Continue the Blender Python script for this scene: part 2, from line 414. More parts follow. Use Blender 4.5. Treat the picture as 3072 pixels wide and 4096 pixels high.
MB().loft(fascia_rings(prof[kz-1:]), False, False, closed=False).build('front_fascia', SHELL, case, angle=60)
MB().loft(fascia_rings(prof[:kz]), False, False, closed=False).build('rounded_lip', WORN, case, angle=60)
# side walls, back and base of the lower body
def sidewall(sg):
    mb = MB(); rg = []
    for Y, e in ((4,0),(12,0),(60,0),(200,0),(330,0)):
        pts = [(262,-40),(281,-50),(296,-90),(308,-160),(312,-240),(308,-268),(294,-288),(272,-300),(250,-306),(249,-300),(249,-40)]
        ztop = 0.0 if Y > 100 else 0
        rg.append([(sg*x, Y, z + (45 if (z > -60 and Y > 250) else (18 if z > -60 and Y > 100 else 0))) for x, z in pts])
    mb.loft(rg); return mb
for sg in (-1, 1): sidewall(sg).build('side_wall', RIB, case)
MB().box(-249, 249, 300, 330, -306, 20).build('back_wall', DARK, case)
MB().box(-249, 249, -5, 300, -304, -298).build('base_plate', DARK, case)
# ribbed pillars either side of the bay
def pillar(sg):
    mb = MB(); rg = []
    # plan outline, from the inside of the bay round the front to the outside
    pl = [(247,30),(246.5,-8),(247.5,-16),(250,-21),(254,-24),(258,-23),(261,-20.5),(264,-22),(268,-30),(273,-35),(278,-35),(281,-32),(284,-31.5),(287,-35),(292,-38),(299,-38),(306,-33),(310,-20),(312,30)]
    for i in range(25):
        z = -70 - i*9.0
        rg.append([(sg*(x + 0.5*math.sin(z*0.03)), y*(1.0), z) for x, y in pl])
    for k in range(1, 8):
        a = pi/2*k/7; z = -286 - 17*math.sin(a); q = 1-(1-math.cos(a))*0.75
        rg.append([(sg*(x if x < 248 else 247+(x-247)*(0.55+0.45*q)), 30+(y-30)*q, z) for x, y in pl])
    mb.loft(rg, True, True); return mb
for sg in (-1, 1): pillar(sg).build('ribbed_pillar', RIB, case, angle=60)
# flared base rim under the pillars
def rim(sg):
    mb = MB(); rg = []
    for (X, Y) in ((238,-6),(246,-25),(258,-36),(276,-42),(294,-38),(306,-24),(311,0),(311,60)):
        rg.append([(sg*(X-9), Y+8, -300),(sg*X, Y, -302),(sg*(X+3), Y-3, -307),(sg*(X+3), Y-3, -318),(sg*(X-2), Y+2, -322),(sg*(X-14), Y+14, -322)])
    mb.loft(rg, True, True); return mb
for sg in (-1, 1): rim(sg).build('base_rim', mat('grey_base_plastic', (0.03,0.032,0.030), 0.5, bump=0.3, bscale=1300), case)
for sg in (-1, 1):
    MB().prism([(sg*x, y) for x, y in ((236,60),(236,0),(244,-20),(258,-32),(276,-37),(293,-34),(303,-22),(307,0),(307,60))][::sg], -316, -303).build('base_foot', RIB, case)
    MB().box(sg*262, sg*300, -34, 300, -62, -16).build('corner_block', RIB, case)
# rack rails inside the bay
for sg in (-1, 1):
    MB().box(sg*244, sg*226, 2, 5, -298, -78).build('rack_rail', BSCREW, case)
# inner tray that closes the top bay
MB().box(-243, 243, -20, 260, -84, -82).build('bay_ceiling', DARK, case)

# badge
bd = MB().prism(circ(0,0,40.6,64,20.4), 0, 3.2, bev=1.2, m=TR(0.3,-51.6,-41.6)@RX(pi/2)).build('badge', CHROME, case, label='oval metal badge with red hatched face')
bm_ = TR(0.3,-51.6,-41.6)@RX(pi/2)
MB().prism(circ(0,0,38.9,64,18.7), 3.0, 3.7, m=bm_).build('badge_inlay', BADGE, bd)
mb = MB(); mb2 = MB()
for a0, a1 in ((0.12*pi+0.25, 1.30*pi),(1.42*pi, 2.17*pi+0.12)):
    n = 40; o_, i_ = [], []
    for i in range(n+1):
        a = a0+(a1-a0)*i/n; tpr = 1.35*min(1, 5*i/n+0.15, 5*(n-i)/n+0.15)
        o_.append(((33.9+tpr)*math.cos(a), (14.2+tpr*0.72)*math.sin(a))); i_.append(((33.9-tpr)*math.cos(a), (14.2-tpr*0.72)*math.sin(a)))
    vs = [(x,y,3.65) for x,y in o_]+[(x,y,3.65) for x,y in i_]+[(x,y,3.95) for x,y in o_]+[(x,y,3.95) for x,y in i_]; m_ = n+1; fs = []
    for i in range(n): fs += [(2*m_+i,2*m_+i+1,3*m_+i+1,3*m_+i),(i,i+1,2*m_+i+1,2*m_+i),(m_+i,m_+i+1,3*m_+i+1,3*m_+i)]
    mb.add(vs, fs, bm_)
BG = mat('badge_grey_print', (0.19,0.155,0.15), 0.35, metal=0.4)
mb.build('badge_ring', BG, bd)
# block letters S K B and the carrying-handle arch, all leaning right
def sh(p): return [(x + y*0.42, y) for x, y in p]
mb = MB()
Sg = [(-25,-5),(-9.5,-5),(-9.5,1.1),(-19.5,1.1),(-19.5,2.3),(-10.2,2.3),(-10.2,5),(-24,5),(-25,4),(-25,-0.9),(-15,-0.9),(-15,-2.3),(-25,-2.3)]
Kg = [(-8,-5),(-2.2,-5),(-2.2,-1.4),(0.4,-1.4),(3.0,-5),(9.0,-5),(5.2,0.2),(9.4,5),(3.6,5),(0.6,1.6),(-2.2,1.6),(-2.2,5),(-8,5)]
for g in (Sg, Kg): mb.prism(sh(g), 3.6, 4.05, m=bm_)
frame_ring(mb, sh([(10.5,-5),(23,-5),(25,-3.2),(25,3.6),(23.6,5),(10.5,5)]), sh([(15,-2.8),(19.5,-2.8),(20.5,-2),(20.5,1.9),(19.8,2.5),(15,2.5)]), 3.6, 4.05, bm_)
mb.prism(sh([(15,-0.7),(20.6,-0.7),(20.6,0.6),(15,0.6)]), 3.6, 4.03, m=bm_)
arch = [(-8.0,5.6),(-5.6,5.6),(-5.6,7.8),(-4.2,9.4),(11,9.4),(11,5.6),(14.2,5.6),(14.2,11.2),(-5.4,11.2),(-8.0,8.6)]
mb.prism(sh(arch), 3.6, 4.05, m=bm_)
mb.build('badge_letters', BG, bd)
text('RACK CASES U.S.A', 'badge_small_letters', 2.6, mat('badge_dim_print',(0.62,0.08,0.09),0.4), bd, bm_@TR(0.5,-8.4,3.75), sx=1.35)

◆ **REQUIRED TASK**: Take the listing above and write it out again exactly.

◆ **RESPONSE TO THIS TASK**:
Continue the Blender Python script for this scene: part 2, from line 414. More parts follow. Use Blender 4.5. Treat the picture as 3072 pixels wide and 4096 pixels high.
MB().loft(fascia_rings(prof[kz-1:]), False, False, closed=False).build('front_fascia', SHELL, case, angle=60)
MB().loft(fascia_rings(prof[:kz]), False, False, closed=False).build('rounded_lip', WORN, case, angle=60)
# side walls, back and base of the lower body
def sidewall(sg):
    mb = MB(); rg = []
    for Y, e in ((4,0),(12,0),(60,0),(200,0),(330,0)):
        pts = [(262,-40),(281,-50),(296,-90),(308,-160),(312,-240),(308,-268),(294,-288),(272,-300),(250,-306),(249,-300),(249,-40)]
        ztop = 0.0 if Y > 100 else 0
        rg.append([(sg*x, Y, z + (45 if (z > -60 and Y > 250) else (18 if z > -60 and Y > 100 else 0))) for x, z in pts])
    mb.loft(rg); return mb
for sg in (-1, 1): sidewall(sg).build('side_wall', RIB, case)
MB().box(-249, 249, 300, 330, -306, 20).build('back_wall', DARK, case)
MB().box(-249, 249, -5, 300, -304, -298).build('base_plate', DARK, case)
# ribbed pillars either side of the bay
def pillar(sg):
    mb = MB(); rg = []
    # plan outline, from the inside of the bay round the front to the outside
    pl = [(247,30),(246.5,-8),(247.5,-16),(250,-21),(254,-24),(258,-23),(261,-20.5),(264,-22),(268,-30),(273,-35),(278,-35),(281,-32),(284,-31.5),(287,-35),(292,-38),(299,-38),(306,-33),(310,-20),(312,30)]
    for i in range(25):
        z = -70 - i*9.0
        rg.append([(sg*(x + 0.5*math.sin(z*0.03)), y*(1.0), z) for x, y in pl])
    for k in range(1, 8):
        a = pi/2*k/7; z = -286 - 17*math.sin(a); q = 1-(1-math.cos(a))*0.75
        rg.append([(sg*(x if x < 248 else 247+(x-247)*(0.55+0.45*q)), 30+(y-30)*q, z) for x, y in pl])
    mb.loft(rg, True, True); return mb
for sg in (-1, 1): pillar(sg).build('ribbed_pillar', RIB, case, angle=60)
# flared base rim under the pillars
def rim(sg):
    mb = MB(); rg = []
    for (X, Y) in ((238,-6),(246,-25),(258,-36),(276,-42),(294,-38),(306,-24),(311,0),(311,60)):
        rg.append([(sg*(X-9), Y+8, -300),(sg*X, Y, -302),(sg*(X+3), Y-3, -307),(sg*(X+3), Y-3, -318),(sg*(X-2), Y+2, -322),(sg*(X-14), Y+14, -322)])
    mb.loft(rg, True, True); return mb
for sg in (-1, 1): rim(sg).build('base_rim', mat('grey_base_plastic', (0.03,0.032,0.030), 0.5, bump=0.3, bscale=1300), case)
for sg in (-1, 1):
    MB().prism([(sg*x, y) for x, y in ((236,60),(236,0),(244,-20),(258,-32),(276,-37),(293,-34),(303,-22),(307,0),(307,60))][::sg], -316, -303).build('base_foot', RIB, case)
    MB().box(sg*262, sg*300, -34, 300, -62, -16).build('corner_block', RIB, case)
# rack rails inside the bay
for sg in (-1, 1):
    MB().box(sg*244, sg*226, 2, 5, -298, -78).build('rack_rail', BSCREW, case)
# inner tray that closes the top bay
MB().box(-243, 243, -20, 260, -84, -82).build('bay_ceiling', DARK, case)

# badge
bd = MB().prism(circ(0,0,40.6,64,20.4), 0, 3.2, bev=1.2, m=TR(0.3,-51.6,-41.6)@RX(pi/2)).build('badge', CHROME, case, label='oval metal badge with red hatched face')
bm_ = TR(0.3,-51.6,-41.6)@RX(pi/2)
MB().prism(circ(0,0,38.9,64,18.7), 3.0, 3.7, m=bm_).build('badge_inlay', BADGE, bd)
mb = MB(); mb2 = MB()
for a0, a1 in ((0.12*pi+0.25, 1.30*pi),(1.42*pi, 2.17*pi+0.12)):
    n = 40; o_, i_ = [], []
    for i in range(n+1):
        a = a0+(a1-a0)*i/n; tpr = 1.35*min(1, 5*i/n+0.15, 5*(n-i)/n+0.15)
        o_.append(((33.9+tpr)*math.cos(a), (14.2+tpr*0.72)*math.sin(a))); i_.append(((33.9-tpr)*math.cos(a), (14.2-tpr*0.72)*math.sin(a)))
    vs = [(x,y,3.65) for x,y in o_]+[(x,y,3.65) for x,y in i_]+[(x,y,3.95) for x,y in o_]+[(x,y,3.95) for x,y in i_]; m_ = n+1; fs = []
    for i in range(n): fs += [(2*m_+i,2*m_+i+1,3*m_+i+1,3*m_+i),(i,i+1,2*m_+i+1,2*m_+i),(m_+i,m_+i+1,3*m_+i+1,3*m_+i)]
    mb.add(vs, fs, bm_)
BG = mat('badge_grey_print', (0.19,0.155,0.15), 0.35, metal=0.4)
mb.build('badge_ring', BG, bd)
# block letters S K B and the carrying-handle arch, all leaning right
def sh(p): return [(x + y*0.42, y) for x, y in p]
mb = MB()
Sg = [(-25,-5),(-9.5,-5),(-9.5,1.1),(-19.5,1.1),(-19.5,2.3),(-10.2,2.3),(-10.2,5),(-24,5),(-25,4),(-25,-0.9),(-15,-0.9),(-15,-2.3),(-25,-2.3)]
Kg = [(-8,-5),(-2.2,-5),(-2.2,-1.4),(0.4,-1.4),(3.0,-5),(9.0,-5),(5.2,0.2),(9.4,5),(3.6,5),(0.6,1.6),(-2.2,1.6),(-2.2,5),(-8,5)]
for g in (Sg, Kg): mb.prism(sh(g), 3.6, 4.05, m=bm_)
frame_ring(mb, sh([(10.5,-5),(23,-5),(25,-3.2),(25,3.6),(23.6,5),(10.5,5)]), sh([(15,-2.8),(19.5,-2.8),(20.5,-2),(20.5,1.9),(19.8,2.5),(15,2.5)]), 3.6, 4.05, bm_)
mb.prism(sh([(15,-0.7),(20.6,-0.7),(20.6,0.6),(15,0.6)]), 3.6, 4.03, m=bm_)
arch = [(-8.0,5.6),(-5.6,5.6),(-5.6,7.8),(-4.2,9.4),(11,9.4),(11,5.6),(14.2,5.6),(14.2,11.2),(-5.4,11.2),(-8.0,8.6)]
mb.prism(sh(arch), 3.6, 4.05, m=bm_)
mb.build('badge_letters', BG, bd)
text('RACK CASES U.S.A', 'badge_small_letters', 2.6, mat('badge_dim_print',(0.62,0.08,0.09),0.4), bd, bm_@TR(0.5,-8.4,3.75), sx=1.35)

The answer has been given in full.